Envolvimento do Quênia
Segundo a reportagem da Al Jazeera, o país africano tem um “histórico” de envio de tropas para “´países voláteis”. Além de assumir o envio das forças na missão da ONU, em julho ofereceu-se a enviar 1000 militares para Porto Príncipe.
“Nairobi diz que quer participar na reconstrução do país, que há anos é governado por autoridades não eleitas”, afirmou a publicação que também entrevistou analistas sobre os ganhos do Quênia neste envolvimento.
“A nível global, o envio das suas forças para o Haiti dá ao Quênia um capital político muito sério.

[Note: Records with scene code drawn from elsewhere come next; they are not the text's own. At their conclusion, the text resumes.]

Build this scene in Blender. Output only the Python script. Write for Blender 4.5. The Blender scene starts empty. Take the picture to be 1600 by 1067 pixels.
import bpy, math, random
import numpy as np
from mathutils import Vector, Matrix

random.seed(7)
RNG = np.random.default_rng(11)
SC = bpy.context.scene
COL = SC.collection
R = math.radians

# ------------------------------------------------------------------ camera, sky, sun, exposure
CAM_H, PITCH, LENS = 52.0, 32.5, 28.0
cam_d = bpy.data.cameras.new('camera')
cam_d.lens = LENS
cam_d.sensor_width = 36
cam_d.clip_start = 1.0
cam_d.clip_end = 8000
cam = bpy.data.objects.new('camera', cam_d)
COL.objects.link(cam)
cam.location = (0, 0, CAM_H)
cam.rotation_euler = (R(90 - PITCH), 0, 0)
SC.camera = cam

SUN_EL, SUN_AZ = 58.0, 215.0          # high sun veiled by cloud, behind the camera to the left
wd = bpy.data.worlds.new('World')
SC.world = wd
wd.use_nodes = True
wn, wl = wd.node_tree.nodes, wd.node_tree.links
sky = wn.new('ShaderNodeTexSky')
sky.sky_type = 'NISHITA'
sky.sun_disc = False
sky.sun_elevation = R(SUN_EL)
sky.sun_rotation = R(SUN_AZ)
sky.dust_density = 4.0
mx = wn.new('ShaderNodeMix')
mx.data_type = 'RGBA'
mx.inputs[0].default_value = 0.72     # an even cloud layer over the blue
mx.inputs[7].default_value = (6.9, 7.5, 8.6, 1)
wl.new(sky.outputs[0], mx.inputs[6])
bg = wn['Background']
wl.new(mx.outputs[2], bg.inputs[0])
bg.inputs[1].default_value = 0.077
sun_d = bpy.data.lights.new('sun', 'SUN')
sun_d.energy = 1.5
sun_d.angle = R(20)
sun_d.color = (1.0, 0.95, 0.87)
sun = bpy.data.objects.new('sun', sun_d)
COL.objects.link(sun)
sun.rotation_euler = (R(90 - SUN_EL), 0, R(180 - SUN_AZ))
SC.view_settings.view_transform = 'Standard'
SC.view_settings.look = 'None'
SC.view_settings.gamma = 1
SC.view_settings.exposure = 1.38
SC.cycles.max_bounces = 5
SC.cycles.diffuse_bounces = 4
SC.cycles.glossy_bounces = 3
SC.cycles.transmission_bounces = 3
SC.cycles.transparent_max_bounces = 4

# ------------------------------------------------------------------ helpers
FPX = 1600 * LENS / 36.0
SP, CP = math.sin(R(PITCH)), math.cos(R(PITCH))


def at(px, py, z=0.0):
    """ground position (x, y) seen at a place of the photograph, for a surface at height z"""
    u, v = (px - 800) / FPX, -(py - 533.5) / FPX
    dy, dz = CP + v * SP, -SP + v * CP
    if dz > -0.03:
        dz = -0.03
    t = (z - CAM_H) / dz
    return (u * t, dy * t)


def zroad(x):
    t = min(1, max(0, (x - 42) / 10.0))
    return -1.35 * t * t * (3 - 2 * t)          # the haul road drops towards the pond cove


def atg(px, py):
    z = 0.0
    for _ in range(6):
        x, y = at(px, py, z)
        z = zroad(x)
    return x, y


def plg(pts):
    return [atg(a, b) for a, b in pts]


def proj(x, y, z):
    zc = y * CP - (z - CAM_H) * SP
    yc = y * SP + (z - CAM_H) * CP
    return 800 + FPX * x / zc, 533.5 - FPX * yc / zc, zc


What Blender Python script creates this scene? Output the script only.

Aos olhos do mundo, o Quênia torna-se um aliado confiável que está disposto a ajudar outros países”, disse o analista Dismas Mokua à Al Jazeera.
De acordo com o especialista, o envio também beneficia as tropas quenianas antes mesmo da missão, quando receberem equipamentos especializados, por exemplo.
A situação do Haiti
Ao menos desde o assassinato do presidente Jovenel Moïse, em julho de 2021, o Haiti vive uma situação de colapso. Os últimos mandatos de deputados e senadores expiraram no começo de 2023 e não há representantes eleitos nem para o Congresso, nem para a Presidência.
O governo provisório do primeiro-ministro Ariel Henry não vê condições de fazer eleições, dada a falta de segurança. O país possui cerca de dez mil policiais para uma população de quase 12 milhões de pessoas, ou seja, 1.200 cidadãos para cada policial — no estado de São Paulo, a razão é de 556 para 1: são 80 mil PMs para 44,5 milhões de habitantes.
Além disso, quase 5 milhões de pessoas passam fome atualmente. As condições de desabastecimento são agravadas pela atuação das gangues, que dificultam o escoamento da produção agrícola de uma região para a outra do Haiti. No ano passado, uma das facções tomou o controle do principal terminal portuário do país e passou a impedir a chegada de combustível e até mesmo de água potável ao Haiti, que naquele momento enfrentava uma epidemia de cólera.